Davis grew up in and out of foster care with her sisters, who say she always focused on reconciliation and was a constant source of support to those around her. She connected to her heritage by hunting, fishing, and learning about Salish history and culture. At the time of her death, she was attending classes to get her associate degree in childhood development. 

800 meter – Jacqueline Salyers 

Jacqueline Salyers. Courtesy photo

“By the time I got to the 800, it felt more so like my responsibility. All the nerves had gone away,” says Fish, “[I was] stepping up to the line and knowing I had a job to do…this was way bigger than how my legs felt or how tired I was. I need to represent [Salyers] with grace and honor, and I need to be humble about my actions.” 

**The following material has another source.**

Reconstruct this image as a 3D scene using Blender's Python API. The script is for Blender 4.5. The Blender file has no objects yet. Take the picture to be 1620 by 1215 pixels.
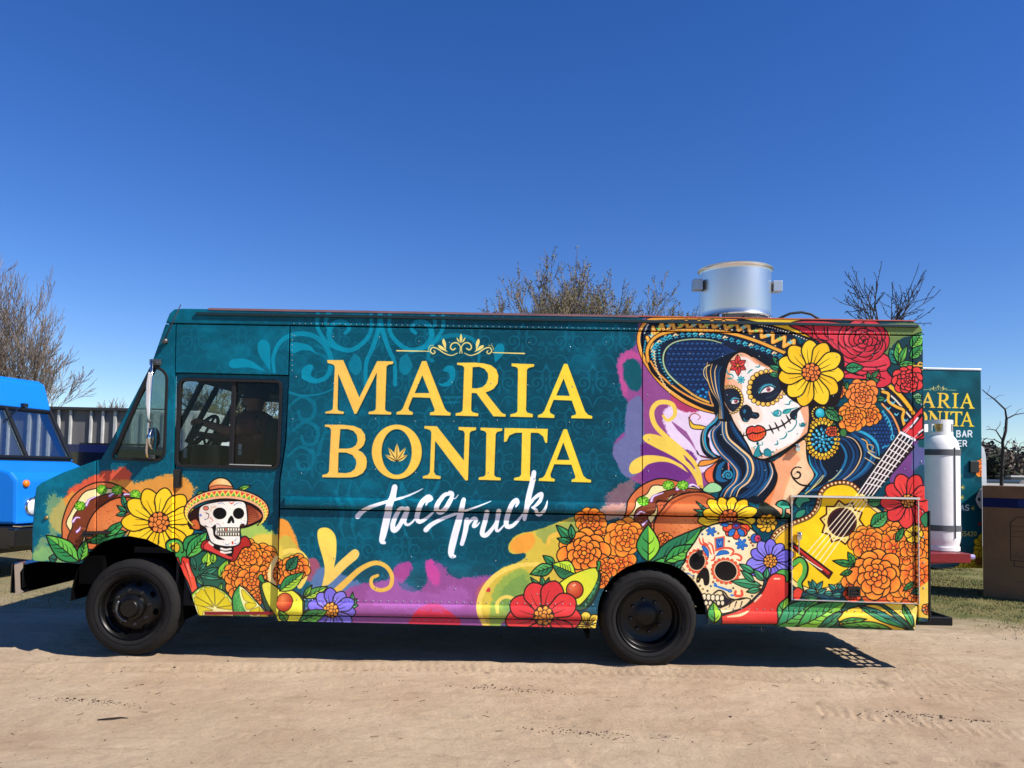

Jacqueline Salyers, 32, a member of the Puyallup tribe, was a mother of four and pregnant when police shot her in Tacoma on January 28, 2016, while attempting to arrest her boyfriend. 

At the time, Washington state law required police to have shown “malicious intent” to be criminally responsible for using deadly force. The Salyers family led the movement to pass bill I-940, which would remove the malice provision and mandate police de-escalation training. It passed in 2018. 

In an article in the South Seattle Emerald, Salyers’ mother, Lisa Earl, says she was “the most giving person, she’d give you the shirt off her back.” 

400 meter – Misty Upham 

When she got to her final race, Fish’s coach told her, “Remember why you’re doing this…I want you to run for them, and I don’t want anything left.” 

Misty Upham, 32, was a member of the Blackfeet Tribe and an actor. She was most known for her roles in “August: Osage County,” “Django Unchained,” and “Frozen River,” which received multiple Academy Award nominations. Upham herself won best supporting actress at the American Indian Film Festival. 

Upham went missing from the Muckleshoot Reservation on Oct. 5, 2014. Family and Muckleshoot tribal members found her body near the reservation on Oct. 16. Police labeled her death a suicide, but her family disagrees with their findings. 

The BBC reported that Upham, who grew up in Montana, described herself as “painfully shy.” Despite that, friends and family say she was outspoken against mistreatment of Native Americans in the film industry and a passionate animal rights advocate.  

After her death, animal rights organization PETA released a statement saying “The world will be a colder place without Misty’s warm heart, and she will be sorely missed at PETA. She was extremely kind and cared deeply about animals; constantly calling for protection for the bears suffering in roadside zoos on tribal land, a call we will carry forward in her honour.” 


The MMIW movement has seen recent progress, both locally and nationwide. Seattle City Council passed resolution 31900, calling for the City of Seattle to create systems to protect women from indigenous communities from violence. The Savanna’s Act followed in 2020, requiring the Department of Justice to revise and develop policies to deal with missing and murdered Indigenous persons cases, and in 2021, Secretary of the Interior Deb Haaland of the Laguna Pueblo Tribe announced the formation of Missing and Murdered unit. Washington State House Bill 1725 became law in June of this year, enacting the nation’s first statewide alert system for missing Indigenous people.  

Fish believes that progress is evidence that the platform she started building at that 2019 state championship (where she placed first in 800, 1600, 3200 meter finals) works. She transferred to the University of Washington in 2021, where she continues to run with the handprint on her face.  

“Running with the paint changed my life…it changed running for me forever.”